Hutchings and Post say destroying fish habitat is now easy and legal: “By applying the ‘no humans, no fishery’ criterion, the Minister of Fisheries and Oceans will have an easy time expediting applications for fish habitat destruction resulting from all manner of development.”
They conclude that Canada has 20 per cent of the world’s fresh water, which brings “a responsibility to be internationally respected stewards of this vast environment. Politically motivated abrogation of the country’s national and international responsibilities to protect fish and fish habitat suggests to us that Canada might no longer be up to the task.”
Their article is titled Gutting Canada’s Fisheries Act: No Fishery, No Fish Habitat Protection.
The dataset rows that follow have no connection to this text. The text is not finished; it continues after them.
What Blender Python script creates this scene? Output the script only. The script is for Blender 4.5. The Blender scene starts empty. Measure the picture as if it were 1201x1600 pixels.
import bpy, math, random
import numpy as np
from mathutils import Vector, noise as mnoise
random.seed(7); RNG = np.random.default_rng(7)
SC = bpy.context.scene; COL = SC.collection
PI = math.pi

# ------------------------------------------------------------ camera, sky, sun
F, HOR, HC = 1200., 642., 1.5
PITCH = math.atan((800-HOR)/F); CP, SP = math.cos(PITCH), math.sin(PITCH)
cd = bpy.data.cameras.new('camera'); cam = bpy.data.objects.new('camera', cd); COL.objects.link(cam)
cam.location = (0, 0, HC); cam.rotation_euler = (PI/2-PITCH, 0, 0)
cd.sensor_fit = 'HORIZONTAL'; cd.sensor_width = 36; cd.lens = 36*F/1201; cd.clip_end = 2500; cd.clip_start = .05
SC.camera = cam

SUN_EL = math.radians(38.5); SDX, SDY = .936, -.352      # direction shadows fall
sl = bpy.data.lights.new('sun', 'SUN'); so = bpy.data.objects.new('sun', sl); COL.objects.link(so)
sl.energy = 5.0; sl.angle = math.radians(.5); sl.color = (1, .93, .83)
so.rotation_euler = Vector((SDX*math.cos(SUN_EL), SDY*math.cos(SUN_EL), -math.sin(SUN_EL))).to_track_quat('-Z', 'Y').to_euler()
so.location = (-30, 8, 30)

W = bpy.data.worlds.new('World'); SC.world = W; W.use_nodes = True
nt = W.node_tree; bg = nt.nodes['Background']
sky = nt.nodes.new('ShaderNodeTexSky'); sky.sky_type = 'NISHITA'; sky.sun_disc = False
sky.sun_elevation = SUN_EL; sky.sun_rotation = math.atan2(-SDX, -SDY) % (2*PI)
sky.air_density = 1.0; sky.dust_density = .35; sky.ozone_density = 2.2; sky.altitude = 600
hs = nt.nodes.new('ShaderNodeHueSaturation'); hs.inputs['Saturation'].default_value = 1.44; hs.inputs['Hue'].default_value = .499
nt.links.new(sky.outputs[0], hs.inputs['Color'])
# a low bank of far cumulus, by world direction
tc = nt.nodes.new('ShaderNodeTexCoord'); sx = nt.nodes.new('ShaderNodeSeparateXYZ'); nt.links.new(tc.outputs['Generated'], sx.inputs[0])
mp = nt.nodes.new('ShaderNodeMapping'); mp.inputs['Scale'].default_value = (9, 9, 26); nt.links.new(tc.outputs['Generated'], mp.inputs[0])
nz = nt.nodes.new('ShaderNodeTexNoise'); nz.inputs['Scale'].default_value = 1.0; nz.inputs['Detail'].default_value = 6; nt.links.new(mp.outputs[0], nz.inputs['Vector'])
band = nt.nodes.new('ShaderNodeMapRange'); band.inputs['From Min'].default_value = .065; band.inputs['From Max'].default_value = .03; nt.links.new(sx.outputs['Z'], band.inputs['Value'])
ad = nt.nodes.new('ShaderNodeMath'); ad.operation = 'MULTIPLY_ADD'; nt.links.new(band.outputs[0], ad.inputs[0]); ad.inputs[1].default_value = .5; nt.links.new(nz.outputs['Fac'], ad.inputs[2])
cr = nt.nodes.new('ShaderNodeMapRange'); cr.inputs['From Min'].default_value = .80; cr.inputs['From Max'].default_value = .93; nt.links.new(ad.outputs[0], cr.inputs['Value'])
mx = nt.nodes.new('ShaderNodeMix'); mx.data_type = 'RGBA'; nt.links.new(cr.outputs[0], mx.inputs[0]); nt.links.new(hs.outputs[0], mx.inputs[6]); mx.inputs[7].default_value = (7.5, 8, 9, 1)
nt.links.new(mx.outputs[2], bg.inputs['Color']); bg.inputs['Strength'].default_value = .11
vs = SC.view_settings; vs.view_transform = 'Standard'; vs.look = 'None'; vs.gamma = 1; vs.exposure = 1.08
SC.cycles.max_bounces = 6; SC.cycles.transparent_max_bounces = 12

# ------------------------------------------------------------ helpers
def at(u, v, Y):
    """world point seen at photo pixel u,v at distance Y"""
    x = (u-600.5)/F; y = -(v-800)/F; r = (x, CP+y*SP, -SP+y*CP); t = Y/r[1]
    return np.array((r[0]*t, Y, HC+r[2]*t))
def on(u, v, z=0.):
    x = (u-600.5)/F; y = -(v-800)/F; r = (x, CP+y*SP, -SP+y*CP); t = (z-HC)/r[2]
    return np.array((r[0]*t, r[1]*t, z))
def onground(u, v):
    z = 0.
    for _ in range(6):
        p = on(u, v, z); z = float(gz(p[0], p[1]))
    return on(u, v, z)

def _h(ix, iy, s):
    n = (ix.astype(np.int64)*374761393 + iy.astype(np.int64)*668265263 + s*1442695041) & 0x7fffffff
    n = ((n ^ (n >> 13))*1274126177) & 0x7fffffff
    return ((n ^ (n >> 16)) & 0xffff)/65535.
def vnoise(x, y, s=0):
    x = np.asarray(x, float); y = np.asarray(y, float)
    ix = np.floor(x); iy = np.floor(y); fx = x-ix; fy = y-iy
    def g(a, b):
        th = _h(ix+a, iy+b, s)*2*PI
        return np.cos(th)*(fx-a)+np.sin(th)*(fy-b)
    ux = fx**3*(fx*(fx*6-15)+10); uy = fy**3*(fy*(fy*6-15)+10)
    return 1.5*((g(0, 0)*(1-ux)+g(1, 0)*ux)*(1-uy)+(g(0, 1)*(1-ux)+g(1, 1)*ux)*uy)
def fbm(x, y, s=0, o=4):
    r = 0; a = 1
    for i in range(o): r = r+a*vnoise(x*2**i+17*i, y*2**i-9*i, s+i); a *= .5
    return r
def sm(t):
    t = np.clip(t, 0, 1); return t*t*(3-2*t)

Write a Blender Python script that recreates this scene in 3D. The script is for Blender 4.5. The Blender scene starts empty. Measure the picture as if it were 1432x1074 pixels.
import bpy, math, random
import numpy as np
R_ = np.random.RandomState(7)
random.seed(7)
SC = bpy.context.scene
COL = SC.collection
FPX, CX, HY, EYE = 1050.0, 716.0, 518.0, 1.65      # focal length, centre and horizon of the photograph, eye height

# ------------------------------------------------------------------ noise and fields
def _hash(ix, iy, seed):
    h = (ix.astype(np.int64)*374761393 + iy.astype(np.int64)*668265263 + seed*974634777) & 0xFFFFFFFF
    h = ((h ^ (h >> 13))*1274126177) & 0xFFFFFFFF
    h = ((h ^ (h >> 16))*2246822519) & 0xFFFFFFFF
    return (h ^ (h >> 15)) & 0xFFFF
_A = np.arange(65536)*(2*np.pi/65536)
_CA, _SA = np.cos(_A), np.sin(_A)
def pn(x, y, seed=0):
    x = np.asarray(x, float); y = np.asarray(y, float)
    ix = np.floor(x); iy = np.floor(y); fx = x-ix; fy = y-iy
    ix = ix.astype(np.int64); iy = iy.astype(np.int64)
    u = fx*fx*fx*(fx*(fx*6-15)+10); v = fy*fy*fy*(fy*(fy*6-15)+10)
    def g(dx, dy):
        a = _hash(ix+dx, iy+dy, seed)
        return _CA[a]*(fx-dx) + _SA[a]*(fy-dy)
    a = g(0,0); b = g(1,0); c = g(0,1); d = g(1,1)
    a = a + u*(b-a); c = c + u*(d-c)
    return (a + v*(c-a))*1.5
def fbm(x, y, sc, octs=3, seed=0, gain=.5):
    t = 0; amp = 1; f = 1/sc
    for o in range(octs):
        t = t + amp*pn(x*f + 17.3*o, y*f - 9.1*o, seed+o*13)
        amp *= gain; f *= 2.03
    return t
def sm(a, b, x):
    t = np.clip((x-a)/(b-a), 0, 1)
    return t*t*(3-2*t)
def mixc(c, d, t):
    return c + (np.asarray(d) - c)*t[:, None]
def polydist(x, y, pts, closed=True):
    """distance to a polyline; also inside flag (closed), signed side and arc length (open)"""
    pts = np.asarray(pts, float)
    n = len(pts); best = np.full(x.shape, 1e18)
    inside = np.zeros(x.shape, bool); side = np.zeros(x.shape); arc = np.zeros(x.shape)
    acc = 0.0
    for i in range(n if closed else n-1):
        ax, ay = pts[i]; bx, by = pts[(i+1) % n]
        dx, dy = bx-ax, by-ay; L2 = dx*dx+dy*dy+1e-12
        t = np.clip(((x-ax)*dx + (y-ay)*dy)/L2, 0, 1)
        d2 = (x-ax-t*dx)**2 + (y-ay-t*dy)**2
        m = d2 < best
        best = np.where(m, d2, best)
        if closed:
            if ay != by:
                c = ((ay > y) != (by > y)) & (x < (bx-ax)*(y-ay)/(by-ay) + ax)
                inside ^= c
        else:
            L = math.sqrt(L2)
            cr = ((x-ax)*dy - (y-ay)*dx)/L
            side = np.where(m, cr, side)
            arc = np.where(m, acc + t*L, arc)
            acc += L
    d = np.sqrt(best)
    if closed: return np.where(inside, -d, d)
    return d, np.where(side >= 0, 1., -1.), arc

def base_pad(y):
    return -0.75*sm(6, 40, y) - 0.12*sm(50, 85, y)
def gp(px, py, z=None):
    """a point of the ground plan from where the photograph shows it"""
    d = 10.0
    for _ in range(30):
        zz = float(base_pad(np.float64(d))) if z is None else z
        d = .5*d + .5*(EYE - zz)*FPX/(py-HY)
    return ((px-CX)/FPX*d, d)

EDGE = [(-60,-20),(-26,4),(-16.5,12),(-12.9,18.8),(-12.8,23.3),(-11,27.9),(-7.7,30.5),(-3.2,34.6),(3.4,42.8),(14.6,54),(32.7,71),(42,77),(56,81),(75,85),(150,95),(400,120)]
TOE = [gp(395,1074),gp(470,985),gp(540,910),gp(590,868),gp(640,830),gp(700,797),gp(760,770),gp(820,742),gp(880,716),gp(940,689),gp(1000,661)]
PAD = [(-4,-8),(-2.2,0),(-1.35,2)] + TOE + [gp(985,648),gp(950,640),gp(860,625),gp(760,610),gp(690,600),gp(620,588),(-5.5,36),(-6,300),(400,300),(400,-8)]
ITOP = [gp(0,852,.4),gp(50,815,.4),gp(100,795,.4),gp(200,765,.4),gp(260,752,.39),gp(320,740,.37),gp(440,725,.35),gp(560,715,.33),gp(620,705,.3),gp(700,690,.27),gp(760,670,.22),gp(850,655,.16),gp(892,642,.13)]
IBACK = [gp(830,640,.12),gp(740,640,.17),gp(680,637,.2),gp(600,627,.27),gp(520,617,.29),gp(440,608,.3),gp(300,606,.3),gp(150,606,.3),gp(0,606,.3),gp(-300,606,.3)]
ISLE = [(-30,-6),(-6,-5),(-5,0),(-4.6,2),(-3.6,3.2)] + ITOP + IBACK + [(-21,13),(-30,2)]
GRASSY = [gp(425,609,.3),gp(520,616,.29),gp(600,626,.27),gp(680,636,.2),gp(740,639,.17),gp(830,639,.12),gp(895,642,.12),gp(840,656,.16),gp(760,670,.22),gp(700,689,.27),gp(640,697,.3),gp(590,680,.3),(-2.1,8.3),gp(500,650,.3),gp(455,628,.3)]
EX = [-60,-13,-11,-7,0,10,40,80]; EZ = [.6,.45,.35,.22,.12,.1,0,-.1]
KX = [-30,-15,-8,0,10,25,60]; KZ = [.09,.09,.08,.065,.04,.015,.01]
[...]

Schindler, at the University of Alberta, says the law currently has a “vague” section protecting fish that are part of the food chain in a fishery. The problem, he says, is that we don’t always know what those are.
In the 1980s and 1990s Schindler did experiments simulating acid rain to see why trout were dying in many lakes. It identified previously unknown parts of the food chain.
“No one could have predicted that in our acid experiments, wiping out one minnow and one crustacean would put lake trout on the road to extirpation,” he said. “It (the new law) is senseless.”
He added the new law could protect invasive Asian carp.
A spokeswoman for Fisheries and Oceans says the law was changed under the federal Economic Action Plan to “protect our environment, while streamlining administrative processes.”
She confirmed that the new act has little protection for endangered species, but said these are covered under the Species At Risk Act.
She said provincial laws on pollution and environmental protection will help protect fish. In addition, the department says “Fisheries and Oceans Canada’s highest priority will now be the protection of recreational, commercial and Aboriginal fisheries and the fish habitat on which they depend.”
“DFO will continue to conduct reviews of projects that pose risk of serious harm to fisheries and the habitat that supports them, while allowing low risk projects to proceed without a time-consuming and costly departmental review or intervention.”